▶ _INFORMATION SHOWN_
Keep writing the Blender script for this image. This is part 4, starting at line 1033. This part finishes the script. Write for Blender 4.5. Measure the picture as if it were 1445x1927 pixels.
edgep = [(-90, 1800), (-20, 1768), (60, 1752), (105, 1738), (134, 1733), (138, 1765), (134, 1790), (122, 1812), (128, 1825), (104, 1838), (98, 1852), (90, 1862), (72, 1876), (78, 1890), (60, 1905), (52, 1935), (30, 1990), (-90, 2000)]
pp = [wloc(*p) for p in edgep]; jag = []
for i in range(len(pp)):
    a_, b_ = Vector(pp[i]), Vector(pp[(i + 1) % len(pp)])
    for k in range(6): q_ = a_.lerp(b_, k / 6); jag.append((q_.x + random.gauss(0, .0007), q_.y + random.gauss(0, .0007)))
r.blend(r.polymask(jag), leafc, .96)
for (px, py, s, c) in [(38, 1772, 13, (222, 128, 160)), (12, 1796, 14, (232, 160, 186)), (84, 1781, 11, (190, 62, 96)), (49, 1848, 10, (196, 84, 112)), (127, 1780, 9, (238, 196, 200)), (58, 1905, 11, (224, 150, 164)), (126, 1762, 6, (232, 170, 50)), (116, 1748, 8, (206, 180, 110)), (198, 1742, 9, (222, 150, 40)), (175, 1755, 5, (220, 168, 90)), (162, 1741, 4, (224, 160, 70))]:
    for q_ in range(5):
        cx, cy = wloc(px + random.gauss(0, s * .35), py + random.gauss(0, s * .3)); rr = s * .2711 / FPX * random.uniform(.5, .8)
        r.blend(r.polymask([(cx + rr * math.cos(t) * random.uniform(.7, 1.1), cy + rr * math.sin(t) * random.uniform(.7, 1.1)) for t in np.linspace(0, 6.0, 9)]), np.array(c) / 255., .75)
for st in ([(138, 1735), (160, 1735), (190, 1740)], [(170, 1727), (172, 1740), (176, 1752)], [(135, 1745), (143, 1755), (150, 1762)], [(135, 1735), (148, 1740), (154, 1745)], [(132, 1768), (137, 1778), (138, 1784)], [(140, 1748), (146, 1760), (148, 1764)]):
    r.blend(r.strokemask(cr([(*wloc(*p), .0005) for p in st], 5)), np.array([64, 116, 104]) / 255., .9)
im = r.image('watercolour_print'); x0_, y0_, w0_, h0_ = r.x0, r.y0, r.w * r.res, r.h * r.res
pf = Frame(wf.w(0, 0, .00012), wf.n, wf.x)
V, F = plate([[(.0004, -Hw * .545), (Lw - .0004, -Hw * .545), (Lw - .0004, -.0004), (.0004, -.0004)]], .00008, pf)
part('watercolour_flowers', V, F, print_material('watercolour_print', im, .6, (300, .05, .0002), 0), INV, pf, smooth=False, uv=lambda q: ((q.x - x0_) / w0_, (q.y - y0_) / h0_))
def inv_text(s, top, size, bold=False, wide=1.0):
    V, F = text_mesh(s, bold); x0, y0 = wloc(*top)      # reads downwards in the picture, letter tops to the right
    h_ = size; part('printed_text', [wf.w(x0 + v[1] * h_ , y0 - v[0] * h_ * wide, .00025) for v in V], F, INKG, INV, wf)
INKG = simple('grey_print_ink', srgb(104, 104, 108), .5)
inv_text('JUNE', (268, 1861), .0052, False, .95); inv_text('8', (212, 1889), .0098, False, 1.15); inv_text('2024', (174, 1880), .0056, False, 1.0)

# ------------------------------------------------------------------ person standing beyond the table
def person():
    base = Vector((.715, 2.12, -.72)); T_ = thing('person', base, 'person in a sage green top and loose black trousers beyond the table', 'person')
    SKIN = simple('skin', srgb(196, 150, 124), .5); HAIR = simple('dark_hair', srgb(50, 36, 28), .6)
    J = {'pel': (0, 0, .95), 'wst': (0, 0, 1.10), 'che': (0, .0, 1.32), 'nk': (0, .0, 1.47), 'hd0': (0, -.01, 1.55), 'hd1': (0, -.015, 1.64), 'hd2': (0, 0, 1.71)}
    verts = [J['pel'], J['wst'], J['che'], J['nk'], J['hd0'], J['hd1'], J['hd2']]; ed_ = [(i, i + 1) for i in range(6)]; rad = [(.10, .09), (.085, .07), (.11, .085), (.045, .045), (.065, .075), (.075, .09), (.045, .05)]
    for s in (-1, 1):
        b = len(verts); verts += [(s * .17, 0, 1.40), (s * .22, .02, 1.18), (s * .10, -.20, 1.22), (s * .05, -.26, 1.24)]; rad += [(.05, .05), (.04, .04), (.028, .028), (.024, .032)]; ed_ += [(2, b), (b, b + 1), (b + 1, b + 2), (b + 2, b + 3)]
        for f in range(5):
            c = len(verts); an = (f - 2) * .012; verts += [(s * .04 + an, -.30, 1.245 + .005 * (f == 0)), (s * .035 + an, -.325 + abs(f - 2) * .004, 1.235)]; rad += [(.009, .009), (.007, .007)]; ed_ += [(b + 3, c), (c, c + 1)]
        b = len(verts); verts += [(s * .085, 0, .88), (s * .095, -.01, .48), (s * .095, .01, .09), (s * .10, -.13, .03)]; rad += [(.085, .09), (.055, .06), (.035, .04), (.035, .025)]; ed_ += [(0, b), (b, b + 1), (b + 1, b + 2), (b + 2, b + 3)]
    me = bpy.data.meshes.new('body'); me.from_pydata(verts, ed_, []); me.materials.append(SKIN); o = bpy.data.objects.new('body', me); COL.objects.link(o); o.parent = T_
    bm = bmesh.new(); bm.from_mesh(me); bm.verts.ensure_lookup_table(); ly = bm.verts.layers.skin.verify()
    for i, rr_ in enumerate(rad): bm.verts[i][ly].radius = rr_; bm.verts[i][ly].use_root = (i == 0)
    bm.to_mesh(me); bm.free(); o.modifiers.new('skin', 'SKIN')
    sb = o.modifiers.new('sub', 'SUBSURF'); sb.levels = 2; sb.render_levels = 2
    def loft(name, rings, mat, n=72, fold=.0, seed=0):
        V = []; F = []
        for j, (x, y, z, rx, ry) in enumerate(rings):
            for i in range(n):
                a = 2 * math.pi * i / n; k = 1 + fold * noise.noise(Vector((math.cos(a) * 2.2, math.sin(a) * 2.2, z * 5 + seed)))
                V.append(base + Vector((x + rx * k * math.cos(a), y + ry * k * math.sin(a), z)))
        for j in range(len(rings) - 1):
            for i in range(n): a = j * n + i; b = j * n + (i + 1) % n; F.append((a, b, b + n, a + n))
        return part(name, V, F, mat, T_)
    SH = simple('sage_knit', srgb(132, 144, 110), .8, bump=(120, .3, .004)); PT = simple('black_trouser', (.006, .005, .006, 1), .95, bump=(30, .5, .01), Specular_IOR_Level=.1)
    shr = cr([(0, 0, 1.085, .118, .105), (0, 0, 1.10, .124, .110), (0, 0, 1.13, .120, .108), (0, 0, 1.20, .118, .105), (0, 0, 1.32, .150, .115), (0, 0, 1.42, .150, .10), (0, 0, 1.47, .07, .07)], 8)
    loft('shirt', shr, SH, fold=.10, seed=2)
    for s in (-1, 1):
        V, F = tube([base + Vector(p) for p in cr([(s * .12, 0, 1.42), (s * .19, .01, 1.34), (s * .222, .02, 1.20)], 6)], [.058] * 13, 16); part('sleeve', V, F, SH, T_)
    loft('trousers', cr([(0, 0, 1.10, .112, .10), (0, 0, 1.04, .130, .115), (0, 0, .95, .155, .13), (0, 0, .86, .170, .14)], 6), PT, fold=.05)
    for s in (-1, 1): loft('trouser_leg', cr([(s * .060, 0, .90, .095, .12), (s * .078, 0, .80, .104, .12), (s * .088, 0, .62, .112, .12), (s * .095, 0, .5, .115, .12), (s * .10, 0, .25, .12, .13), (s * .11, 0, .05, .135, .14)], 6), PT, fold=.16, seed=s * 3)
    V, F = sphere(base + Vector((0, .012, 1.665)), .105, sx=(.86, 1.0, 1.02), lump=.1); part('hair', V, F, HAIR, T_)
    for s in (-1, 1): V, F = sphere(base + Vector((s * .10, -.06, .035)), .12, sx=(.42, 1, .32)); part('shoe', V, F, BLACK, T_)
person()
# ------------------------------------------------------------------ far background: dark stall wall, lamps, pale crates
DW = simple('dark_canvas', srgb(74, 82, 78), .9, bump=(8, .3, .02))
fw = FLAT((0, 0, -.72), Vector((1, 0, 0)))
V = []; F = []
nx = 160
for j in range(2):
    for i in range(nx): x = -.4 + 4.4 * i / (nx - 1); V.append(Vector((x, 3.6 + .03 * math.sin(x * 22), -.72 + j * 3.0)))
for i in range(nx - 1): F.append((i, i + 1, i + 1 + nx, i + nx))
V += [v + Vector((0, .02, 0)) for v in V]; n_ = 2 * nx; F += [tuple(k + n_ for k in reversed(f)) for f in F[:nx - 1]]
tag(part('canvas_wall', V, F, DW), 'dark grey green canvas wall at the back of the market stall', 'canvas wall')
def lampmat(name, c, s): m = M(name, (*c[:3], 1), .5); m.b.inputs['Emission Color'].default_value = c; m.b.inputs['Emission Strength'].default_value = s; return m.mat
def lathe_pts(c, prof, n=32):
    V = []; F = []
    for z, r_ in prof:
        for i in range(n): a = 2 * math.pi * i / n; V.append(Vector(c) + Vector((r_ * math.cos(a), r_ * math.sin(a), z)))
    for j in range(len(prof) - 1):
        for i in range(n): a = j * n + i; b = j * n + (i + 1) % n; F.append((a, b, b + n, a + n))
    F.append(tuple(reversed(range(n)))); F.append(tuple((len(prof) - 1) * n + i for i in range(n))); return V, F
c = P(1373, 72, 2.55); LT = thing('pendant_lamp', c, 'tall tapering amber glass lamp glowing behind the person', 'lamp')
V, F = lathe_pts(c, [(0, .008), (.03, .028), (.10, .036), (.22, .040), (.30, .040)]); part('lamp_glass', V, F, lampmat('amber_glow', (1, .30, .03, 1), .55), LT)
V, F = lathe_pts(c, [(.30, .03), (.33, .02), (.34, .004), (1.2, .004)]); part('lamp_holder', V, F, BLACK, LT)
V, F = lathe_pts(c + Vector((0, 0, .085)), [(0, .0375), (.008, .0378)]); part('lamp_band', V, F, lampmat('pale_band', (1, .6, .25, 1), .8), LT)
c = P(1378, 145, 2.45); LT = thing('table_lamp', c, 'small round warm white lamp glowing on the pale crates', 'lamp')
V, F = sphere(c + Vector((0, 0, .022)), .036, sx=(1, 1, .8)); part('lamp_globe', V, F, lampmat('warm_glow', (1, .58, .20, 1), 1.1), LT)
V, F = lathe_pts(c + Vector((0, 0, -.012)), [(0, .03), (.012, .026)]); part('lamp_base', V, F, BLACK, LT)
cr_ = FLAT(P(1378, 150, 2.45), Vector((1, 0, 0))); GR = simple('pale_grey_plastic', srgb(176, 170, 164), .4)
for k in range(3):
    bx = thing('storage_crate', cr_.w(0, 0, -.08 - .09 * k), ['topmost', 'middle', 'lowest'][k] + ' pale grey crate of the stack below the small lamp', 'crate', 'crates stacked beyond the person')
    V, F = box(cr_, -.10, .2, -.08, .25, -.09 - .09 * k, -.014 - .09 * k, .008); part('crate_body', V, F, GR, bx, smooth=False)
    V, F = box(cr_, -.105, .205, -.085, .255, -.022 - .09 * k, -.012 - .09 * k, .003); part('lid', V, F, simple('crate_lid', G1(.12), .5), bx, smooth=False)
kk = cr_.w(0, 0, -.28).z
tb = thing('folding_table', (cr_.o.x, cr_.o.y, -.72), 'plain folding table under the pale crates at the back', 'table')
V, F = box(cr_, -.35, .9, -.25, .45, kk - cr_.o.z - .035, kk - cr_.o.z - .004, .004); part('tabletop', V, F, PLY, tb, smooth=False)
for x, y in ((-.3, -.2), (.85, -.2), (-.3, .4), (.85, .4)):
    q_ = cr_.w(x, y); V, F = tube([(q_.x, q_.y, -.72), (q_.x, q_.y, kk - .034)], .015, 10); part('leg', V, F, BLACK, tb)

▶ _REQUIREMENTS_
Identify which lines contain the word "image" and copy each one.

▶ _SOLUTION_
Keep writing the Blender script for this image. This is part 4, starting at line 1033. This part finishes the script. Write for Blender 4.5. Measure the picture as if it were 1445x1927 pixels.
im = r.image('watercolour_print'); x0_, y0_, w0_, h0_ = r.x0, r.y0, r.w * r.res, r.h * r.res